Reviews

The Gambler

Get Fyodor Dostoevsky, not renowned for his insouciance, to write a piece of Gogolesque whimsy and have Sergei Prokofiev, without a staggeringly successful record of operatic output, to compose a score that is second rate by his standards and you have The Gambler, now receiving its Royal Opera premiere.

Richard Jones would seem to be the perfect director for the work and he does his best with it. He worked wonders with Shostakovich’s Lady Macbeth of Mtsensk at Covent Garden but there the material was much more giving. Here, take his characteristic brightness, cartoon characters, ingenious foreshortened sets and throw in a performing seal (literally) and things still don’t spark off.

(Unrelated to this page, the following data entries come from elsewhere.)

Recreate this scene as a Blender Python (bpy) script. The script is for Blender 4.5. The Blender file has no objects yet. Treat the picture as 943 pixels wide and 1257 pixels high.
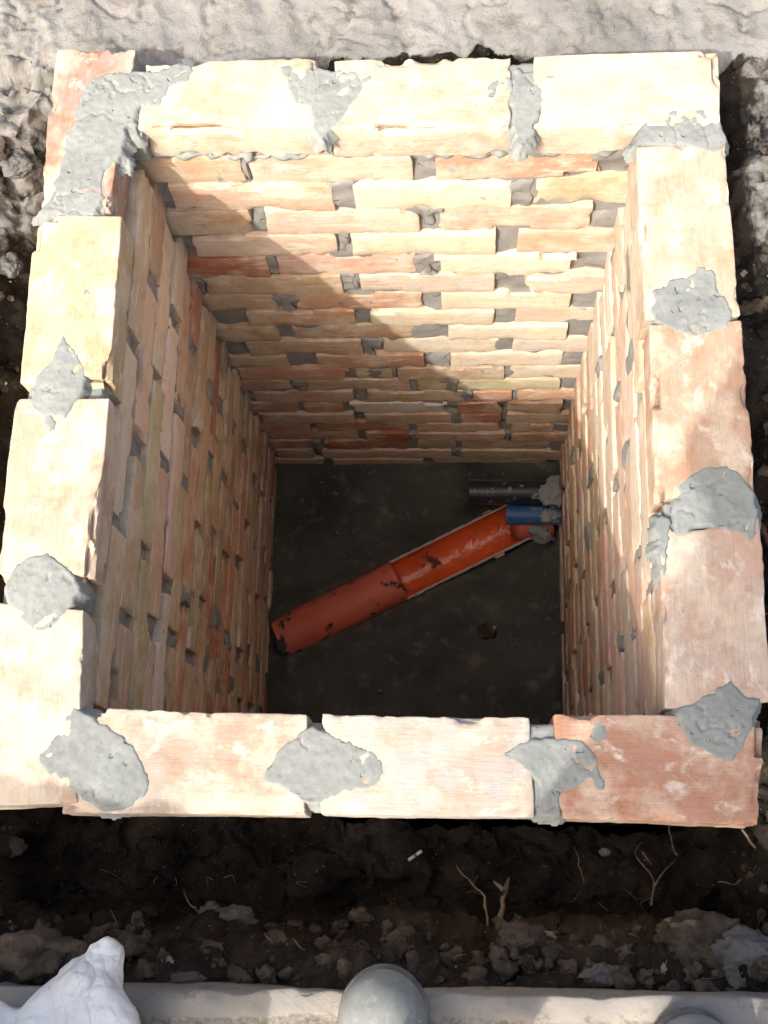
import bpy, math, random
import numpy as np
from mathutils import Vector, Matrix, Euler

random.seed(7)
rng = np.random.default_rng(7)
sc = bpy.context.scene
COL = sc.collection

# ------------------------------------------------------------------ camera, sky, sun, exposure
CAM_LOC = np.array([0.5814, -0.0655, 1.4435])
CAM_ROT = (0.29178, 0.06014, 0.02159)
FPX = 1489.6                                  # focal length in pixels of the 943 x 1257 photograph
cam_d = bpy.data.cameras.new('camera'); cam = bpy.data.objects.new('camera', cam_d); COL.objects.link(cam)
cam.location = CAM_LOC; cam.rotation_euler = CAM_ROT
cam_d.sensor_fit = 'VERTICAL'; cam_d.sensor_height = 24.0; cam_d.lens = 24.0 * FPX / 1257.0
cam_d.clip_start = 0.02; cam_d.clip_end = 500
sc.camera = cam

SUN_DIR = Vector((0.5, 0.8, -1.0)).normalized()
w = bpy.data.worlds.new('World'); sc.world = w; w.use_nodes = True
nt = w.node_tree; nt.nodes.clear()
sky = nt.nodes.new('ShaderNodeTexSky'); sky.sky_type = 'NISHITA'; sky.sun_disc = False
sky.sun_elevation = math.asin(-SUN_DIR.z); sky.sun_rotation = math.atan2(-SUN_DIR.x, -SUN_DIR.y) % (2 * math.pi)
sky.air_density = 1.0; sky.dust_density = 9.0; sky.ozone_density = 0.2
bg = nt.nodes.new('ShaderNodeBackground'); bg.inputs['Strength'].default_value = 0.15
wo = nt.nodes.new('ShaderNodeOutputWorld')
nt.links.new(sky.outputs[0], bg.inputs[0]); nt.links.new(bg.outputs[0], wo.inputs[0])

sd = bpy.data.lights.new('sun', 'SUN'); sd.energy = 2.0; sd.angle = math.radians(0.8); sd.color = (1.0, 0.955, 0.88)
so = bpy.data.objects.new('sun', sd); COL.objects.link(so); so.location = (-3, -5, 6)
so.rotation_euler = SUN_DIR.to_track_quat('-Z', 'Y').to_euler()

sc.view_settings.view_transform = 'Standard'; sc.view_settings.look = 'None'
sc.view_settings.exposure = 1.02; sc.view_settings.gamma = 1.0
sc.cycles.use_denoising = True
sc.cycles.max_bounces = 6; sc.cycles.diffuse_bounces = 3; sc.cycles.glossy_bounces = 2
sc.cycles.use_adaptive_sampling = True; sc.cycles.adaptive_threshold = 0.03
sc.cycles.sample_clamp_indirect = 6.0

# ------------------------------------------------------------------ sizes of the shaft (metres, rim top at z = 0)
W, L, T, D = 0.94, 1.042, 0.12, 1.451
GZ = -0.10                                     # ground level round the shaft
ZS = [0.0, -0.071, -0.143, -0.219, -0.294, -0.366, -0.438, -0.508, -0.574, -0.637, -0.700, -0.769, -0.834,
      -0.899, -0.961, -1.025, -1.090, -1.151, -1.212, -1.268, -1.332, -1.396, -1.47]
CR = np.array(Euler(CAM_ROT).to_matrix())
def at(px, py, ax, val):
    """world point on the plane axis=val that the photograph shows at pixel px,py"""
    d = CR @ np.array([(px - 471.5) / FPX, -(py - 628.5) / FPX, -1.0])
    return CAM_LOC + d * (val - CAM_LOC[ax]) / d[ax]

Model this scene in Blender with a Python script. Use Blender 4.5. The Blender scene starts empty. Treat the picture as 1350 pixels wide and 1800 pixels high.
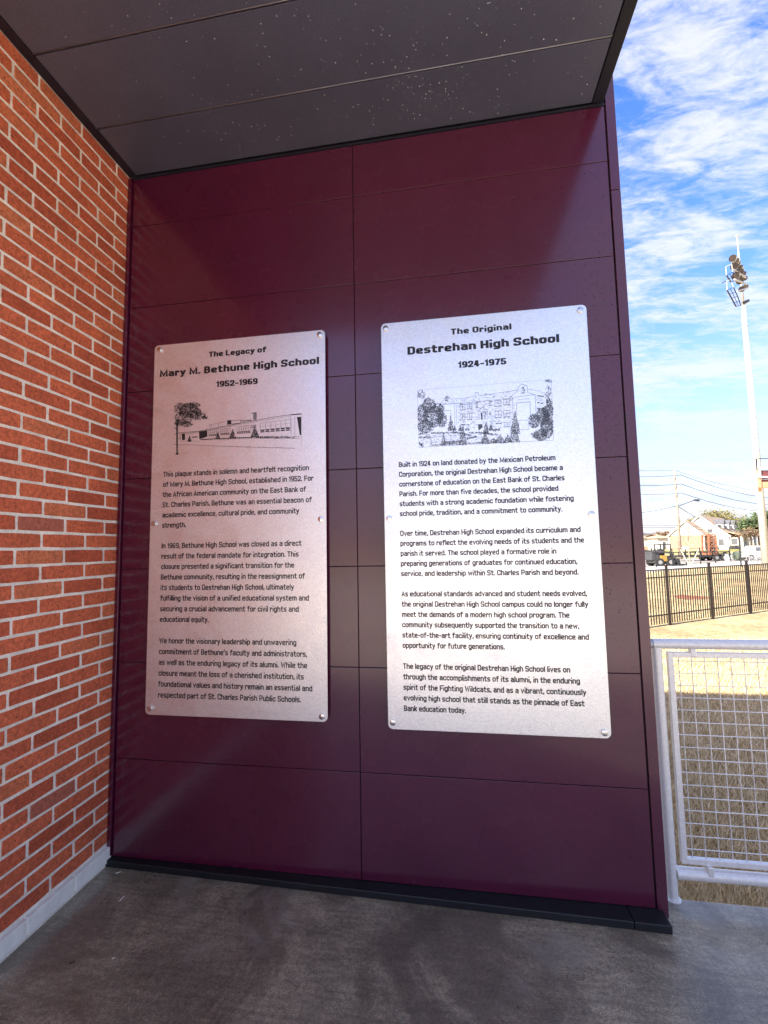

We know that Prokofiev was capable of descriptive music but here so much of the time what’s coming from the pit bears little relation to the action, such as it is. The first half plods horribly. Things pick up a bit in the second, culminating in the busyness of the roulette scene of Act 4, where the chorus comes into its own and the director can let rip. It’s almost enough to rescue the evening but not quite.

The problem seems to lie somewhere between the source material and what the composer did with it. Dostoevsky served as the basis for one great early twentieth century opera, in The House of the Dead, but composers have generally and advisedly steered clear. While the Janacek is predictably grim, with The Gambler the author seemed to be wandering into foreign territory, much more comfortably inhabited by Nikolai Gogol, and he simply doesn’t pull it off.

For all the welcome experimentation Prokofiev was doing with his score, things don’t sit easily and the mix of dragging text (made no easier by being sung here in English) and tuneless dirge, with just occasional hints of the magnificence the composer was capable of, does not make for an engaging evening.

Jones just doesn’t have the chance to show us his usual brilliance. Everything’s carried off with flare by a potentially brilliant cast but it all flies off in wrong directions like roulette balls failing to find their slot in the wheel.

I’d always choose an unknown opera, whatever the quality of writing, over yet another revival of one of the 100 or so works of the standard repertoire, but this one seems an awful waste of the talents of Roberto Saccà, Angela Denoke, John Tomlinson, Kurt Streit, Mark Stone, Susan Bickley, Antonio Pappano and Richard Jones, to name a few. It couldn’t have been given a better opportunity to shine but I can’t see it sticking around beyond this run.